Pour éviter de plonger dans le rouge en 2027, une réforme sera nécessaire en 2025 ou 2026, estime l’économiste: «Ce sera peut-être le deuxième gros chantier du gouvernement, après la réforme fiscale.» Ciblant les rentes vieillesse les plus élevées, Idea propose de réduire la partie proportionnelle tout en augmentant la partie forfaitaire des pensions. En l’état, le système de retraite luxembourgeois n’est ni soutenable, ni équitable, justifie Jean-Baptiste Nivet: «Le partage de la richesse créée au Luxembourg au cours des dernières décennies a évolué en faveur des retraités au détriment des actifs.»

2027 n’est qu’un premier rendez-vous désagréable. Dans le scénario de base de l’IGSS, la réserve est épuisée en 2047. À long terme, d’ici à 2070, les dépenses de pensions devraient augmenter constamment au Luxembourg, passant d’environ 9,2% à 18% du PIB, estime la Commission européenne dans son dernier rapport sur le vieillissement. Vieillissement auquel s’ajoute un autre facteur de pression: Bruxelles table sur une croissance modérée de la population active. Selon les projections d’Eurostat, la population résidente devrait passer d’environ 615.000 habitants en 2019 à un peu plus de 785.000 en 2070.
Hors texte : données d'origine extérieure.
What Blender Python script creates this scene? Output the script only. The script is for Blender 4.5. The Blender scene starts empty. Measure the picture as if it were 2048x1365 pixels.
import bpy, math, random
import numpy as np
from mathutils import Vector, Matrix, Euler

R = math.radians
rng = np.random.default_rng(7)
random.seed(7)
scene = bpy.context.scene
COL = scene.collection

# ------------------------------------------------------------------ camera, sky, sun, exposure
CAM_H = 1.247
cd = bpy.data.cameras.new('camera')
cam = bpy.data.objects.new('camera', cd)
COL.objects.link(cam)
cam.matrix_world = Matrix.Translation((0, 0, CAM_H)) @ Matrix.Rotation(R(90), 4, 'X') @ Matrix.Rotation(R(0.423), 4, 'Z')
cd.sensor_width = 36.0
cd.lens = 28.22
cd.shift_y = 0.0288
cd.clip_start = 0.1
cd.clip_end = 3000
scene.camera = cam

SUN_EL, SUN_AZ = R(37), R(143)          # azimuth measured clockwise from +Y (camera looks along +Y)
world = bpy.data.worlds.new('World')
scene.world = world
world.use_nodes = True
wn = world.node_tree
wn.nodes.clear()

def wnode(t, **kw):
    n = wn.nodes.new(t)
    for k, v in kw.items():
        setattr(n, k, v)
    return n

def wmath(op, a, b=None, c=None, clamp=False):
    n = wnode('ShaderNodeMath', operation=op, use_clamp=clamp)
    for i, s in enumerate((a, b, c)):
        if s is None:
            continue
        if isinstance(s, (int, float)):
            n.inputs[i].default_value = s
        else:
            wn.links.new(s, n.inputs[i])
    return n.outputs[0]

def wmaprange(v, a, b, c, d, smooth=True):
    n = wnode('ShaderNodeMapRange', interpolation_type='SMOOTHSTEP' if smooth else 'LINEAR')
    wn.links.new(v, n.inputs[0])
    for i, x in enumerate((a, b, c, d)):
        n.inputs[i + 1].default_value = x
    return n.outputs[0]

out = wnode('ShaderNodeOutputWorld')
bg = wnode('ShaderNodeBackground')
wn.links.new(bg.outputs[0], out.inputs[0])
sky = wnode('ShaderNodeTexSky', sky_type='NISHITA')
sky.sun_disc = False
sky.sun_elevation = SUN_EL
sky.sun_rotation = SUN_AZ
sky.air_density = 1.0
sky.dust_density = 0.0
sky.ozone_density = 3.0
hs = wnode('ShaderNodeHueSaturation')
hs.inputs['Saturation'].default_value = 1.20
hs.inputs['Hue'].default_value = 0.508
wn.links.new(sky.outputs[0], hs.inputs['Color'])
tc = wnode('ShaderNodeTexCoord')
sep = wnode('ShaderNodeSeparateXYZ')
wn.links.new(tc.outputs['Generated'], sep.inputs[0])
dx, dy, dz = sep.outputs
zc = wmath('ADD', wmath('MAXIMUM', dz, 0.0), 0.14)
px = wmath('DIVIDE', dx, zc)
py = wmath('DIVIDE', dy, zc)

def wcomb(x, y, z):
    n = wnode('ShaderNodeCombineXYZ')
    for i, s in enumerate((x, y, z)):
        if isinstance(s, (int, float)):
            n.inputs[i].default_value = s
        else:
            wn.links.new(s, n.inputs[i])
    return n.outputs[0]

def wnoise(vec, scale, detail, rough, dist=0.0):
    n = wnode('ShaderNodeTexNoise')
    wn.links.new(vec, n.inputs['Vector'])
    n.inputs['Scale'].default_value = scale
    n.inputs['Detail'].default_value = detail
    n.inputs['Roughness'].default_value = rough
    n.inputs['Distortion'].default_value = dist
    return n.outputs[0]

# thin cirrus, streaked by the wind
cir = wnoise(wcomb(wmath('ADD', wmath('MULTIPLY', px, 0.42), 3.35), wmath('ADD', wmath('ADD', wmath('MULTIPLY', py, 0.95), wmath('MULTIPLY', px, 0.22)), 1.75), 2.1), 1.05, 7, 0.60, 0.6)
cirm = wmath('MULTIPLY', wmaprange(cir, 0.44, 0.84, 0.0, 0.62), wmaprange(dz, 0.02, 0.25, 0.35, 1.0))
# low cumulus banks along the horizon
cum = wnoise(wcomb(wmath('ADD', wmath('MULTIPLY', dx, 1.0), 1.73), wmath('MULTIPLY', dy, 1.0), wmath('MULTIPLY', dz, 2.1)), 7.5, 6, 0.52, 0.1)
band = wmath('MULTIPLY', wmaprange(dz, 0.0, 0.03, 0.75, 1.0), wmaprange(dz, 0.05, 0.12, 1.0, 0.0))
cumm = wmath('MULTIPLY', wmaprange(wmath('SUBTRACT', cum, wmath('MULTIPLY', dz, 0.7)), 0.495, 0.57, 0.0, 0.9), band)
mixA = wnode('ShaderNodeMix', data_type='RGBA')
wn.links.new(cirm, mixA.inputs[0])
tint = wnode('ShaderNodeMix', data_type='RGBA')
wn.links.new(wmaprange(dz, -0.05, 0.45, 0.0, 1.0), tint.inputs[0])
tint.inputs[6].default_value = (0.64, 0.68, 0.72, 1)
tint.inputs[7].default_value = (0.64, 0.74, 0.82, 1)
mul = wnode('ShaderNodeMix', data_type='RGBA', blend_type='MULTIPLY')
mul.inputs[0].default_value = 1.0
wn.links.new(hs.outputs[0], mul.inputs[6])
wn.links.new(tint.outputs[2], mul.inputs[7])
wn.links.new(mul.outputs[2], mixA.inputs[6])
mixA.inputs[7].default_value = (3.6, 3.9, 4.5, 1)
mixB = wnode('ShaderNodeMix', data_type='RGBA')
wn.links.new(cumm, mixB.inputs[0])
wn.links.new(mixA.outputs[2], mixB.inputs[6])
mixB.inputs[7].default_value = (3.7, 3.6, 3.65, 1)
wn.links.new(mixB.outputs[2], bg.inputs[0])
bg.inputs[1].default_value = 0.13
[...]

Des attentes sur la productivité

«La Commission européenne part de l’hypothèse que le Luxembourg va perdre progressivement en attractivité et que les arrivées de travailleurs étrangers vont se tasser», commente Jean-Baptiste Nivet. «Difficile de dire si cela va se vérifier, mais j’ai quelques doutes. Les hypothèses qui circulaient dans les années 1980, 1990 et 2000 au Luxembourg se sont révélées très en dessous de la réalité. De même, des innovations majeures pourraient provoquer dans le futur de providentiels bonds de productivité.» Heureusement pour nos retraites, le pire n’est jamais sûr.